» Exercise brief
Repeat the listing in full. Nothing may be added or left out.

» Data provided
==================================================
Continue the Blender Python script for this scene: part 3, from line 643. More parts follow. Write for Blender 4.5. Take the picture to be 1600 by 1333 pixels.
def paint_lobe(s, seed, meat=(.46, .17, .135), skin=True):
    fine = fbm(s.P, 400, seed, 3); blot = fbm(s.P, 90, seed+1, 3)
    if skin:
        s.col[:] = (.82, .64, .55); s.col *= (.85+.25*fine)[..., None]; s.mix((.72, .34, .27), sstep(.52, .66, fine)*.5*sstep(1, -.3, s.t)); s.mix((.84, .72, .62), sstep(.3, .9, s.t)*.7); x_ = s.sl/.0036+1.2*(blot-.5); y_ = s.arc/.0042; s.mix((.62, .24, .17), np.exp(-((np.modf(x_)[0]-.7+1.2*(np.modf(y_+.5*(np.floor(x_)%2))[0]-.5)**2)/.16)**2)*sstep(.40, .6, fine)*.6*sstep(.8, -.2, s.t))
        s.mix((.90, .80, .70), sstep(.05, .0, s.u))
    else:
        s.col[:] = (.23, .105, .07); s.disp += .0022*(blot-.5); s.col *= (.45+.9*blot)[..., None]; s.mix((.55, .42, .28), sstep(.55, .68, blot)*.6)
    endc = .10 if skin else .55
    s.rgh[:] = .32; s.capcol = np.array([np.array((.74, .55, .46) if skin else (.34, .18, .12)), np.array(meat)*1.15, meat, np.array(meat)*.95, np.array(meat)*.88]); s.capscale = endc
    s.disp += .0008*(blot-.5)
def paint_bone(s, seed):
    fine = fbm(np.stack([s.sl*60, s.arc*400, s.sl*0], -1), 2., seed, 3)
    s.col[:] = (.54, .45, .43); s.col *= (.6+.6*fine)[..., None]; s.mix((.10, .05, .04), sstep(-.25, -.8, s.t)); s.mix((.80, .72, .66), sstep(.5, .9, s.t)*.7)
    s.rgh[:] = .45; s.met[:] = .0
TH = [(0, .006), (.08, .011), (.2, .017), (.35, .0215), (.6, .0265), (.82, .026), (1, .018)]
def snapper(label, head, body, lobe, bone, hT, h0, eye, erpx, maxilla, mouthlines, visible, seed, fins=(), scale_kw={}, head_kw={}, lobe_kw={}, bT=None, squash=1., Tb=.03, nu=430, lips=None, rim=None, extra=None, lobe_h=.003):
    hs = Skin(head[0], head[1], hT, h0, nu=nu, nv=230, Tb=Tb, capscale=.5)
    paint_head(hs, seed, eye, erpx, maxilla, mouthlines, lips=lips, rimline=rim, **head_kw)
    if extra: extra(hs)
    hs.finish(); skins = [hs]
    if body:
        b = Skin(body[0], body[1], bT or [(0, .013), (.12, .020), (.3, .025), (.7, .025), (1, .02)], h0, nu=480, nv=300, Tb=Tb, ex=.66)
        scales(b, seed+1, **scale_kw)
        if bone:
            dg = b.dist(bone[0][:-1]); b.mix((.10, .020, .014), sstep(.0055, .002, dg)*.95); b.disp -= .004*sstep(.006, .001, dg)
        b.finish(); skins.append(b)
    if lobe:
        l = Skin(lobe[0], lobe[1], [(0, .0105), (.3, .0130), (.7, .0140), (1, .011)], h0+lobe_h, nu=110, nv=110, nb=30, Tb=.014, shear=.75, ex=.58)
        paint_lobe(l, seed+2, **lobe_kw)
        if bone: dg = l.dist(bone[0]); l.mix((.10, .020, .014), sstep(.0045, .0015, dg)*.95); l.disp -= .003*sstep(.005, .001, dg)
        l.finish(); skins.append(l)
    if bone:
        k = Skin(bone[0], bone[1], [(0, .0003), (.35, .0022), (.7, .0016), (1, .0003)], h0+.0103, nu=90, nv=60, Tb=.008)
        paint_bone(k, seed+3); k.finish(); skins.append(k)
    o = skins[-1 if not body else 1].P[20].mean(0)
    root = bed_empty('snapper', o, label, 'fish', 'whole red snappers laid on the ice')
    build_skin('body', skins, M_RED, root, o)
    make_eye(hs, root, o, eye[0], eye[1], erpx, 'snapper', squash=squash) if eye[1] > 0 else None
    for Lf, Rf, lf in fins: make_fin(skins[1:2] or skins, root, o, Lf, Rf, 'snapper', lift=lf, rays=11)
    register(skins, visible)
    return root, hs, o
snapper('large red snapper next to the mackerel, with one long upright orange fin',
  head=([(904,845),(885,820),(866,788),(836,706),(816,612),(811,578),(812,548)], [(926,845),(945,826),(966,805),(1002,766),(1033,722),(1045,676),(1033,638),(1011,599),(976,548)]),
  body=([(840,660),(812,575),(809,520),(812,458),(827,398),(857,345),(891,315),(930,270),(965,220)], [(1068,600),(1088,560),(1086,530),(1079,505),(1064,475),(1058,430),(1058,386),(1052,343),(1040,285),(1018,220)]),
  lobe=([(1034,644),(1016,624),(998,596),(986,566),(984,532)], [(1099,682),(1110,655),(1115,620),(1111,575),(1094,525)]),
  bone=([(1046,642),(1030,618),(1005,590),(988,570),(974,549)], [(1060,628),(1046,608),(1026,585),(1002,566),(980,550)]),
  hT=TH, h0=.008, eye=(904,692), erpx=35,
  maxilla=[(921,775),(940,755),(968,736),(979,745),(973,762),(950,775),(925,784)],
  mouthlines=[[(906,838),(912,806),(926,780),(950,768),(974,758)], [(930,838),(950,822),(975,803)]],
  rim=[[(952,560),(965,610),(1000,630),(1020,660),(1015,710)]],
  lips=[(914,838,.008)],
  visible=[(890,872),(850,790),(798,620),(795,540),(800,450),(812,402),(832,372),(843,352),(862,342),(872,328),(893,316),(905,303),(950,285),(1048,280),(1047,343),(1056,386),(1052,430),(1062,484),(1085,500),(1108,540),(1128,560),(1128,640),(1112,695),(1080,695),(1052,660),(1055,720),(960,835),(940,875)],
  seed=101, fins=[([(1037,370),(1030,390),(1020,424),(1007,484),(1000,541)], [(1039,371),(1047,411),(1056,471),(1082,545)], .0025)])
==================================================
» Exercise output
Continue the Blender Python script for this scene: part 3, from line 643. More parts follow. Write for Blender 4.5. Take the picture to be 1600 by 1333 pixels.
def paint_lobe(s, seed, meat=(.46, .17, .135), skin=True):
    fine = fbm(s.P, 400, seed, 3); blot = fbm(s.P, 90, seed+1, 3)
    if skin:
        s.col[:] = (.82, .64, .55); s.col *= (.85+.25*fine)[..., None]; s.mix((.72, .34, .27), sstep(.52, .66, fine)*.5*sstep(1, -.3, s.t)); s.mix((.84, .72, .62), sstep(.3, .9, s.t)*.7); x_ = s.sl/.0036+1.2*(blot-.5); y_ = s.arc/.0042; s.mix((.62, .24, .17), np.exp(-((np.modf(x_)[0]-.7+1.2*(np.modf(y_+.5*(np.floor(x_)%2))[0]-.5)**2)/.16)**2)*sstep(.40, .6, fine)*.6*sstep(.8, -.2, s.t))
        s.mix((.90, .80, .70), sstep(.05, .0, s.u))
    else:
        s.col[:] = (.23, .105, .07); s.disp += .0022*(blot-.5); s.col *= (.45+.9*blot)[..., None]; s.mix((.55, .42, .28), sstep(.55, .68, blot)*.6)
    endc = .10 if skin else .55
    s.rgh[:] = .32; s.capcol = np.array([np.array((.74, .55, .46) if skin else (.34, .18, .12)), np.array(meat)*1.15, meat, np.array(meat)*.95, np.array(meat)*.88]); s.capscale = endc
    s.disp += .0008*(blot-.5)
def paint_bone(s, seed):
    fine = fbm(np.stack([s.sl*60, s.arc*400, s.sl*0], -1), 2., seed, 3)
    s.col[:] = (.54, .45, .43); s.col *= (.6+.6*fine)[..., None]; s.mix((.10, .05, .04), sstep(-.25, -.8, s.t)); s.mix((.80, .72, .66), sstep(.5, .9, s.t)*.7)
    s.rgh[:] = .45; s.met[:] = .0
TH = [(0, .006), (.08, .011), (.2, .017), (.35, .0215), (.6, .0265), (.82, .026), (1, .018)]
def snapper(label, head, body, lobe, bone, hT, h0, eye, erpx, maxilla, mouthlines, visible, seed, fins=(), scale_kw={}, head_kw={}, lobe_kw={}, bT=None, squash=1., Tb=.03, nu=430, lips=None, rim=None, extra=None, lobe_h=.003):
    hs = Skin(head[0], head[1], hT, h0, nu=nu, nv=230, Tb=Tb, capscale=.5)
    paint_head(hs, seed, eye, erpx, maxilla, mouthlines, lips=lips, rimline=rim, **head_kw)
    if extra: extra(hs)
    hs.finish(); skins = [hs]
    if body:
        b = Skin(body[0], body[1], bT or [(0, .013), (.12, .020), (.3, .025), (.7, .025), (1, .02)], h0, nu=480, nv=300, Tb=Tb, ex=.66)
        scales(b, seed+1, **scale_kw)
        if bone:
            dg = b.dist(bone[0][:-1]); b.mix((.10, .020, .014), sstep(.0055, .002, dg)*.95); b.disp -= .004*sstep(.006, .001, dg)
        b.finish(); skins.append(b)
    if lobe:
        l = Skin(lobe[0], lobe[1], [(0, .0105), (.3, .0130), (.7, .0140), (1, .011)], h0+lobe_h, nu=110, nv=110, nb=30, Tb=.014, shear=.75, ex=.58)
        paint_lobe(l, seed+2, **lobe_kw)
        if bone: dg = l.dist(bone[0]); l.mix((.10, .020, .014), sstep(.0045, .0015, dg)*.95); l.disp -= .003*sstep(.005, .001, dg)
        l.finish(); skins.append(l)
    if bone:
        k = Skin(bone[0], bone[1], [(0, .0003), (.35, .0022), (.7, .0016), (1, .0003)], h0+.0103, nu=90, nv=60, Tb=.008)
        paint_bone(k, seed+3); k.finish(); skins.append(k)
    o = skins[-1 if not body else 1].P[20].mean(0)
    root = bed_empty('snapper', o, label, 'fish', 'whole red snappers laid on the ice')
    build_skin('body', skins, M_RED, root, o)
    make_eye(hs, root, o, eye[0], eye[1], erpx, 'snapper', squash=squash) if eye[1] > 0 else None
    for Lf, Rf, lf in fins: make_fin(skins[1:2] or skins, root, o, Lf, Rf, 'snapper', lift=lf, rays=11)
    register(skins, visible)
    return root, hs, o
snapper('large red snapper next to the mackerel, with one long upright orange fin',
  head=([(904,845),(885,820),(866,788),(836,706),(816,612),(811,578),(812,548)], [(926,845),(945,826),(966,805),(1002,766),(1033,722),(1045,676),(1033,638),(1011,599),(976,548)]),
  body=([(840,660),(812,575),(809,520),(812,458),(827,398),(857,345),(891,315),(930,270),(965,220)], [(1068,600),(1088,560),(1086,530),(1079,505),(1064,475),(1058,430),(1058,386),(1052,343),(1040,285),(1018,220)]),
  lobe=([(1034,644),(1016,624),(998,596),(986,566),(984,532)], [(1099,682),(1110,655),(1115,620),(1111,575),(1094,525)]),
  bone=([(1046,642),(1030,618),(1005,590),(988,570),(974,549)], [(1060,628),(1046,608),(1026,585),(1002,566),(980,550)]),
  hT=TH, h0=.008, eye=(904,692), erpx=35,
  maxilla=[(921,775),(940,755),(968,736),(979,745),(973,762),(950,775),(925,784)],
  mouthlines=[[(906,838),(912,806),(926,780),(950,768),(974,758)], [(930,838),(950,822),(975,803)]],
  rim=[[(952,560),(965,610),(1000,630),(1020,660),(1015,710)]],
  lips=[(914,838,.008)],
  visible=[(890,872),(850,790),(798,620),(795,540),(800,450),(812,402),(832,372),(843,352),(862,342),(872,328),(893,316),(905,303),(950,285),(1048,280),(1047,343),(1056,386),(1052,430),(1062,484),(1085,500),(1108,540),(1128,560),(1128,640),(1112,695),(1080,695),(1052,660),(1055,720),(960,835),(940,875)],
  seed=101, fins=[([(1037,370),(1030,390),(1020,424),(1007,484),(1000,541)], [(1039,371),(1047,411),(1056,471),(1082,545)], .0025)])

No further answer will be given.